Protesters from the “99 percent” movement marched on the Upper East Side of New York City Tuesday, planting themselves on a block between FAO Schwarz and Bloomingdale’s where high-profile members of New York’s moneyed elite live.

Among the targets: Conservative donor David Koch, media mogul Rupert Murdoch and JPMorgan Chase CEO Jamie Dimon. The march plays into the broader themes of the 99 Percent movement by directly confronting leaders of the business and financial elite. It also specifically condemned Gov. Andrew Cuomo’s (D) proposal of a cap property taxes thought to benefit New York’s highest earners.
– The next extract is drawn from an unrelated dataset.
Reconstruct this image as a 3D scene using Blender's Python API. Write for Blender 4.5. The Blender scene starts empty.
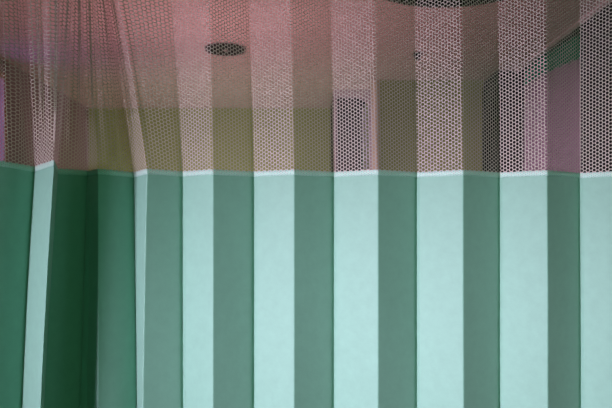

But Dimon has another connection to economic policy apart from his wealth, his politics and his role as head of a major financial firm: He sits on the Board of Directors of the New York Federal Reserve, one of the most important economic policymaking institutions in the country.

Dimon is a “Class A” director on the New York Fed board, meaning he is a banker who was chosen by the New York Fed’s member banks to represent them on the board. Under the Dodd-Frank financial regulation law, “Class A” directors no longer have a role in selecting the president of the regional Feds, but they did have that power during the first three years of Dimon’s tenure on the board.

When it comes to the Fed’s power to stimulate the economy by boosting spending, Dimon has mostly been a supporter. He endorsed “quantitative easing” and keeping short-term interest rates low. However, he has also been one of the leading proponents of the view that many of the current economic problems are caused by too much government regulation.

In the minds of many Wall Street observers, Dimon’s name is strongly associated with the financial crisis of 2007-2008. It was JPMorgan that initially developed the type of credit derivative that caused the failure of multiple financial firms, although JPMorgan itself managed to escape mostly unscathed from the crisis because it wasn’t as exposed as other firms.

Dimon has been a strong critic of financial regulation in the post-crisis era. He has called for the United States to withdraw from the Basel international regulatory regime after a raise was made to the minimum amount of capital that banks are required to keep on their books. He called the new rules “anti-American.” And he has publicly speculated that sluggish U.S. job growth is caused by new financial regulations from the federal government since 2008.

Most economists point to insufficient capital as the reason why so many financial firms failed or were bailed out by the government during the crisis. The New York Federal Reserve, as one of the institutions charged with regulating Wall Street banks, approved Wall Street’s use of credit derivatives, contracts that transfer risk from one financial firm to another. Wall Street banks used derivatives as a way to free up capital that they were otherwise required to keep on their books as insurance against a loan failing.

Since the crisis, Dimon has also been very involved in politics. He has close ties with the Obama administration and for a while had open access to Treasury Secretary Tim Geithner, who was president of the New York Fed during Dimon’s first three years on the board.

Many say that Dimon’s close relationship with Obama officials has cooled, and he has recently met with Republican presidential candidate Mitt Romney, who has surpassed President Obama as the biggest recipient of Wall Street campaign contributions in 2012.